Corée du Nord : "Je ne pense tout de même pas que Pyongyang fera un faux pas en attaquant directement les États-Unis"
La spécialiste de la péninsule coréenne Juliette Morillot, rappelle que la "bataille d'égos" entre Donald Trump et Kim Jong-Un "monte plus haut qu'elle n'est jamais montée jusqu'ici".
Des bombardiers américains ont volé samedi 23 septembre près des côtes de la Corée du Nord, pour envoyer un "message clair", alors que les échanges entre Donald Trump et le pouvoir nord-coréen sont de plus en plus tendus, sur le programme nucléaire de Pyongyang.
Juliette Morillot, spécialiste de la péninsule coréenne a expliqué sur franceinfo dimanche que ces invectives directes entre dirigeants sont nouvelles et que "cette bataille d'égos monte plus haut qu'elle n'est jamais montée jusqu'ici". Co-auteur avec Dorian Malovic de La Corée du Nord en 100 questions (Tallandier, 2016), Juliette Morillot ne pense "tout de même pas que la Corée du Nord fera un faux pas en attaquant directement les États-Unis".
franceinfo : Le message est-il aussi clair que ce que dit le Pentagone ?
Juliette Morillot : Le message est clair, mais on a du mal à savoir exactement ce que veut Donald Trump. On est dans une rhétorique verbale qui va de plus en plus haut, on montre les muscles avec cette démonstration aérienne de force, puisque les bombardiers américains sont allés bien plus loin qu'ils ne vont habituellement. Mais là où la Corée du Nord a été véritablement piquée au vif, c'est que pour la première fois, Donald Trump, lors de son fameux discours aux Nations unies, durant lequel il a annoncé qu'il voulait détruire la Corée du Nord, s'est adressé directement à Kim Jong-Un en l'invectivant. La Corée du Nord elle-même a directement répliqué, le dirigeant a répondu en disant "je", ce qui est nouveau. Cette bataille d'égos monte plus haut qu'elle n'est jamais montée jusqu'ici.
Est-ce que les provocations de Donald Trump ne vont pas le conduire dans une logique de guerre ?
Depuis des années, les Nord-Coréens cherchent un dialogue avec Washington et un traité de paix sur la péninsule. Mais maintenant ils disent que c'est terminé, que cette époque-là est passée. Et comme on sait que l'époque d'une éventuelle dénucléarisation est aussi passée, tout cela est extrêmement compliqué. Je ne pense tout de même pas que la Corée du Nord fera un faux pas en attaquant directement les États-Unis. Mais il est à attendre soit un essai de tir balistique, à nouveau peut-être en direction de Guam, mais peut-être pas sauter le pas avec un essai nucléaire comme l'a annoncé la Corée du nord il y a deux jours (...) D'après le LA Times, il avait été conseillé à Donald Trump de ne pas s'adresser directement au leader nord-coréen en l'invectivant au risque de provoquer un dérapage. C'est pourtant ce qu'il a fait. Il est assez incontrôlable finalement.
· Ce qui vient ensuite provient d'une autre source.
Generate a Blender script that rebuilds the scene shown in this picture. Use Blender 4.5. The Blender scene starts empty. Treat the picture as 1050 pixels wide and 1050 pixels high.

Est-ce que la Russie et la Chine peuvent calmer le jeu ?
Pour l'instant, il faut préciser que la Russie et la Chine sont en train de procéder à des manœuvres militaires au large de la péninsule, de même que les Américains montrent leurs muscles. La Chine va commencer à prendre des mesures, mais elle appelle toujours au dialogue. Et le ministre chinois des Affaires étrangères disait il y a une semaine que 50% de la solution se trouvait dans les sanctions, et 50 % dans le dialogue. Et c'est ce à quoi appelle bien évidemment la Russie. Hors dialogue et hors négociations, et je ne peux pas imaginer qu'il n'y en ait pas en coulisses, il n'y a pas de solution. Soit on retombe dans un statu quo qui risque de s'éterniser à nouveau, soit on s'approche d'une possibilité de dérapage, qui peut être provoqué par un mouvement mal compris d'un côté ou de l'autre, et ce dérapage entraînerait une escalade cataclysmique.